Let’s not forget the potential social desirability bias at play. According to the traditional narrative, women are supposed to like relationships and men are supposed to like anonymous sexual conquests. Psychologists know that people tend overstate preferences they believe to be socially desirable and understate preferences they think will make them look bad–even on anonymous questionnaires. Interestingly, despite some differences in stated preferences, men and women reported engaging equal numbers of first dates and hookups.

There’s a lot of faux concern among conservatives that sexual freedom hurts women by killing chivalry. Before we get misty eyed about how great traditional dating is for women, let’s remember the scenarios the women were asked to imagine: The guy they’re interested in will either take them out or hook up with them. That’s the upside. A real-life traditional dating system also involves a lot of sitting around, waiting for the guy you like to ask you out. The point is that the woman gets to choose the guy in the thought experiment. If that doesn’t happen in real-life, traditional dating doesn’t give the woman much recourse.

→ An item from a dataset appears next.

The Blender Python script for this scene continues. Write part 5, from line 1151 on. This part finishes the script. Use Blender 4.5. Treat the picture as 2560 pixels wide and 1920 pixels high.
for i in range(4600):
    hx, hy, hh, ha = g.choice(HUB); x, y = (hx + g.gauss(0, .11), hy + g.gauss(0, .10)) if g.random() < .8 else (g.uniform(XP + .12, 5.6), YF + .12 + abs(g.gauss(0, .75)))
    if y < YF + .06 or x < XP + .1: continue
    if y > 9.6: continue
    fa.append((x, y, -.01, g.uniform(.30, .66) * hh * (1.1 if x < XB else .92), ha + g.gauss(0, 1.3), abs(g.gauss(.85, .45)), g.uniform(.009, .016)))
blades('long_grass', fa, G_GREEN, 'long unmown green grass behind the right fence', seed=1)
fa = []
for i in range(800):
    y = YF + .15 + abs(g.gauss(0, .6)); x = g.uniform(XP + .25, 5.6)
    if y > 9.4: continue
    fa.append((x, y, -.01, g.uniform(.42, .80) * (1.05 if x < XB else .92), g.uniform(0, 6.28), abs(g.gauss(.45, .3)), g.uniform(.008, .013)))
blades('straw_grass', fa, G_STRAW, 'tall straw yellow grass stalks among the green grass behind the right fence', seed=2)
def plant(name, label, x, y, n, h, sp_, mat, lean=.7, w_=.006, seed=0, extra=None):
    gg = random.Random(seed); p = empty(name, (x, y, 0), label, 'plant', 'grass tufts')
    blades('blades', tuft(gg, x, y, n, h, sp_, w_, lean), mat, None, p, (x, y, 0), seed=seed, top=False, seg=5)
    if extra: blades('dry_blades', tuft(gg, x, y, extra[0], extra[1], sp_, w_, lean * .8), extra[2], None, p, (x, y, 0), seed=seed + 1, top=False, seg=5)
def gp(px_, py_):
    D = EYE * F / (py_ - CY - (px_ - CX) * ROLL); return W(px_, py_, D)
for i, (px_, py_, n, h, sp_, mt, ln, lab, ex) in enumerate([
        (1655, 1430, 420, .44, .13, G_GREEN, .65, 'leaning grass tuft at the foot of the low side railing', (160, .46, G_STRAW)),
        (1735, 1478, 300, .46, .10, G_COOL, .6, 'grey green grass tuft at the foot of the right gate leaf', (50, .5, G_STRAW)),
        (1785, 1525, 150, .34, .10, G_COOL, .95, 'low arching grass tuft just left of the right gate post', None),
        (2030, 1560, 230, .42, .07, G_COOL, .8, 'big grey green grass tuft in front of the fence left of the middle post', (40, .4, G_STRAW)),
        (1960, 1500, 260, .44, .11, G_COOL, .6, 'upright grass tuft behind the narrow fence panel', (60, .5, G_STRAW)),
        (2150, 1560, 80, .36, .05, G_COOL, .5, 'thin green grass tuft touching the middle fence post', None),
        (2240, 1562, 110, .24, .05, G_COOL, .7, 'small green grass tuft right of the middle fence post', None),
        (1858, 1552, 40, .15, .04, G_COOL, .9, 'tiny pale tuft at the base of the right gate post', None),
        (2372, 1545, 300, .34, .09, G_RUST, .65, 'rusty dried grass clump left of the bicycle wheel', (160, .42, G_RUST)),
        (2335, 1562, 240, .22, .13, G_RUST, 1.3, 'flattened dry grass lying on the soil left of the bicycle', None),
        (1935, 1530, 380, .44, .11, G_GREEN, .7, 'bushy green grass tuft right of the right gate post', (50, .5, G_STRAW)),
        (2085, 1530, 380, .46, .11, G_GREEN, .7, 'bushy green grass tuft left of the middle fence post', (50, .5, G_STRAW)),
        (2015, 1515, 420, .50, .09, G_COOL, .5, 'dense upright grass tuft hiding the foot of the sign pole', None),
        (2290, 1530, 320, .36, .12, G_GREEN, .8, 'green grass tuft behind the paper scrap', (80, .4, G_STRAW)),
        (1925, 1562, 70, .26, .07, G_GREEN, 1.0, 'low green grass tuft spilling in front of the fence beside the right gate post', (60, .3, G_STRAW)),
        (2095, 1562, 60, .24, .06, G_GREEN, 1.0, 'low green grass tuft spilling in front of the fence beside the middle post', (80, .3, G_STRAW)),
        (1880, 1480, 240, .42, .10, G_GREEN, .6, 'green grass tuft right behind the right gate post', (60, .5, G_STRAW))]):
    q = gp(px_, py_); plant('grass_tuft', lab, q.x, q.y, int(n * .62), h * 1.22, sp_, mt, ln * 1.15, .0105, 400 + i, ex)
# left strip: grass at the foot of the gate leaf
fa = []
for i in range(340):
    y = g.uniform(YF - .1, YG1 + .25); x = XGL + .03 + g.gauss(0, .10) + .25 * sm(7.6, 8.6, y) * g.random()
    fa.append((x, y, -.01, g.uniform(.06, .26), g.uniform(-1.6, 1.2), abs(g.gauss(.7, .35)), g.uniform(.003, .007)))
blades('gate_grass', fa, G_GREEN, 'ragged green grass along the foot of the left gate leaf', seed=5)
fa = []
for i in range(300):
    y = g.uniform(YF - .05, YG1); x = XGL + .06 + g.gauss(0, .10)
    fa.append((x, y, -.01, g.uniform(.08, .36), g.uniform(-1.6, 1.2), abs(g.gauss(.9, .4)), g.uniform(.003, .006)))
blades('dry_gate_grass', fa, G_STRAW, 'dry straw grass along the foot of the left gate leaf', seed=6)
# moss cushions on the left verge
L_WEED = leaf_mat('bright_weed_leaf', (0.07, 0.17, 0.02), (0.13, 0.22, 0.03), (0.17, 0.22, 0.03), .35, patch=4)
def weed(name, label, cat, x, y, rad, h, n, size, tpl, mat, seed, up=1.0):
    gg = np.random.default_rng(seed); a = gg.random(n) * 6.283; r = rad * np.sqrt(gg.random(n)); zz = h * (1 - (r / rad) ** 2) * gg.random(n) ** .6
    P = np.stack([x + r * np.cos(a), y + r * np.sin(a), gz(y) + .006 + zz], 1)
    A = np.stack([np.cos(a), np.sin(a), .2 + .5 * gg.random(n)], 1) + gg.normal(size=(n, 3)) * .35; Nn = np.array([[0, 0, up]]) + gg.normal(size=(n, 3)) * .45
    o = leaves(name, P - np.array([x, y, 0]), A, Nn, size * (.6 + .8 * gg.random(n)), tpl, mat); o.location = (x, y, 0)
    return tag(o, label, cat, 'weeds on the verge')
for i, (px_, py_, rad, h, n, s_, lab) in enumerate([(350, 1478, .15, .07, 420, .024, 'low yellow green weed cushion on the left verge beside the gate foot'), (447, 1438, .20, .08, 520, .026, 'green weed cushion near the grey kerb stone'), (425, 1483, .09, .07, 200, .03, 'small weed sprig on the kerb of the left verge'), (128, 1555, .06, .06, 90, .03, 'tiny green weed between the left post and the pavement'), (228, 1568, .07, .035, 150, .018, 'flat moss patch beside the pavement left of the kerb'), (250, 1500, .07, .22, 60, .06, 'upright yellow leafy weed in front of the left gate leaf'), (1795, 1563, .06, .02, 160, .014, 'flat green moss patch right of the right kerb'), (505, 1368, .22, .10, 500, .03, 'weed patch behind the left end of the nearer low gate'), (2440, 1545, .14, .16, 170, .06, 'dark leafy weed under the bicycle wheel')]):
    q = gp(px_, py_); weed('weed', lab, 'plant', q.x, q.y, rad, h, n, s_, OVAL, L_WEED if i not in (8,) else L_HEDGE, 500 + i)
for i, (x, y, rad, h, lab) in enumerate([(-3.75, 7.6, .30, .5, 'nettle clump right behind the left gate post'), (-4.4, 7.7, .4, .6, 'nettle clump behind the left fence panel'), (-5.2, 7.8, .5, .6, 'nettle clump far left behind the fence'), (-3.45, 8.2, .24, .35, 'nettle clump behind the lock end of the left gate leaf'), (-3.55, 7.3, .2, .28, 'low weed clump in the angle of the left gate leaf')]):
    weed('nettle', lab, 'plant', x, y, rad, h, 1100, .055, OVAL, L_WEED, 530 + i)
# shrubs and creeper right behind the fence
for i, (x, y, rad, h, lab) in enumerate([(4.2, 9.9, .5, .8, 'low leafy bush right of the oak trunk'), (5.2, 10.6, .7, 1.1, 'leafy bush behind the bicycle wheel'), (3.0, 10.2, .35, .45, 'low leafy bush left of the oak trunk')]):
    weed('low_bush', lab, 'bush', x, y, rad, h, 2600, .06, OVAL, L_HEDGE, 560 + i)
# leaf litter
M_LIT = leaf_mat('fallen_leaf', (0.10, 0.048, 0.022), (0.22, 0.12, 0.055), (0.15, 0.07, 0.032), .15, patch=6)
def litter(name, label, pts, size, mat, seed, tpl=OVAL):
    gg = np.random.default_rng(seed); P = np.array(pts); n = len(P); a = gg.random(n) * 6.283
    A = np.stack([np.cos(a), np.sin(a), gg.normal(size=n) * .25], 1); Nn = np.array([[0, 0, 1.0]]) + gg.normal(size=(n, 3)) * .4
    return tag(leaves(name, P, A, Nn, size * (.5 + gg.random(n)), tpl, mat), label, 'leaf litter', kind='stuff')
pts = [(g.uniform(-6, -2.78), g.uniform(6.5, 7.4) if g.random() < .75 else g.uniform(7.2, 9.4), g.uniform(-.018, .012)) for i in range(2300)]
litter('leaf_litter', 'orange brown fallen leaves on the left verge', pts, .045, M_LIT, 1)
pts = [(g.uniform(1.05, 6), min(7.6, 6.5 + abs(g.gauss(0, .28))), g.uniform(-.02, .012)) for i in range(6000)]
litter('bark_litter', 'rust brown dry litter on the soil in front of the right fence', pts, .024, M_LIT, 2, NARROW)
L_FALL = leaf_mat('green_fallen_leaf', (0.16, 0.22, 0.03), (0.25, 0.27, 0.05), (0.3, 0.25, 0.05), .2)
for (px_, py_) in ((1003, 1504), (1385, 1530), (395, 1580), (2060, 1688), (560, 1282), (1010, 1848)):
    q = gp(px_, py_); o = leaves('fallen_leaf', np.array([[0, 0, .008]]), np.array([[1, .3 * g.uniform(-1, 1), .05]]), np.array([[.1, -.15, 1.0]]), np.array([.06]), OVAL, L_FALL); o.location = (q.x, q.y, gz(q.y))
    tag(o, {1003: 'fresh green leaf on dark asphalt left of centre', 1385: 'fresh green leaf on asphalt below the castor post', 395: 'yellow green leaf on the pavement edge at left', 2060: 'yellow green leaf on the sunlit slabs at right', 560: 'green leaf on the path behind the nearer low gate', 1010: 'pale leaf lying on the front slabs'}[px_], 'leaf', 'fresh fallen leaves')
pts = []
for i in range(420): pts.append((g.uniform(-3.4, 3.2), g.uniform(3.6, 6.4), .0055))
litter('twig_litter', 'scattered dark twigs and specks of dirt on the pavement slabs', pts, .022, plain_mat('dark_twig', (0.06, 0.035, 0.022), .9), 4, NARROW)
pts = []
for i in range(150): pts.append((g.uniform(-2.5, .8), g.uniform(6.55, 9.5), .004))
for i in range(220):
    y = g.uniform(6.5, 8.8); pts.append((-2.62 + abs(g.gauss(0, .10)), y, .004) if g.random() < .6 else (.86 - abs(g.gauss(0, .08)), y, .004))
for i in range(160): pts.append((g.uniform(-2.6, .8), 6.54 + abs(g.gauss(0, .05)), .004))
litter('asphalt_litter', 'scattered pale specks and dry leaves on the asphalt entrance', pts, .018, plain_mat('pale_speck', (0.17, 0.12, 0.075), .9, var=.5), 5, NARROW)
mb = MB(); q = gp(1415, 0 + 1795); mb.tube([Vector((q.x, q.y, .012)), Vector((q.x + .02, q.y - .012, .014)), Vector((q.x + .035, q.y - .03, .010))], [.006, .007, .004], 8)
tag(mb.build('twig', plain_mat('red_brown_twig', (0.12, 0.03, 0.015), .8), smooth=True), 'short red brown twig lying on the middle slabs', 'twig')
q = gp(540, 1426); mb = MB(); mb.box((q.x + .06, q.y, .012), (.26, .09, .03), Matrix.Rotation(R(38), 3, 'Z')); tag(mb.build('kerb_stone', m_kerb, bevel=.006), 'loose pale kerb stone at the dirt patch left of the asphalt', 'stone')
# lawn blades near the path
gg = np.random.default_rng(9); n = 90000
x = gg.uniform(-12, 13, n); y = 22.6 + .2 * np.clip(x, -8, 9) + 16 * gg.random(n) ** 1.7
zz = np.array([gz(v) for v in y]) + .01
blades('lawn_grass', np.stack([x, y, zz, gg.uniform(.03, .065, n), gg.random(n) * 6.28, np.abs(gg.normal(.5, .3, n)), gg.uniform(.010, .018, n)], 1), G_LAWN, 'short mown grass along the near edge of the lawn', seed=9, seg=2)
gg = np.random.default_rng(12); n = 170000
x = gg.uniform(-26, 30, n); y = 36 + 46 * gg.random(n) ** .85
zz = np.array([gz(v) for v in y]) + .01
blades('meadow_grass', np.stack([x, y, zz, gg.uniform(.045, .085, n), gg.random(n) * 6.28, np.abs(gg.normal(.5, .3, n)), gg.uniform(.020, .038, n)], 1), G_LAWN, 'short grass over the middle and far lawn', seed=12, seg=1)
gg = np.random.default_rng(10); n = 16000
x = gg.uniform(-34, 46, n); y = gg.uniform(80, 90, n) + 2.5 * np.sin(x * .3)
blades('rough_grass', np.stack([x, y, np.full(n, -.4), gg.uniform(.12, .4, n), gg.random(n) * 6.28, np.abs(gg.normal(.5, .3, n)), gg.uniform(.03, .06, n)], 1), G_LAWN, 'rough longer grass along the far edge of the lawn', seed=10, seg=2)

This study will no doubt be cited as proof of the “natural” or “innate” differences between men and women. It can just as easily be argued that this study is proof of the social constraints that men and women face. A culture of “traditional” dating and gender offers incentives for conformity and punishments for deviance. Women gain status by attracting male attention through acceptable channels (dating) and risk losing status if they are perceived promiscuous. The more entrenched the traditional dating culture, the more likely the group is to shame women who seek sex outside dating. The authors repeatedly stress that fear of rape has a lot to do with women’s reticence about hookups. The incentives are reversed for men: No strings attached sexual conquests are generally status-enhancing while having a girlfriend can be seen as an emasculating constraint.

College students are a convenient population for study, but I’m amazed that the hypothetical preferences of a bunch of 19-year-olds in a conservative part of the country are being discussed as proof of anything.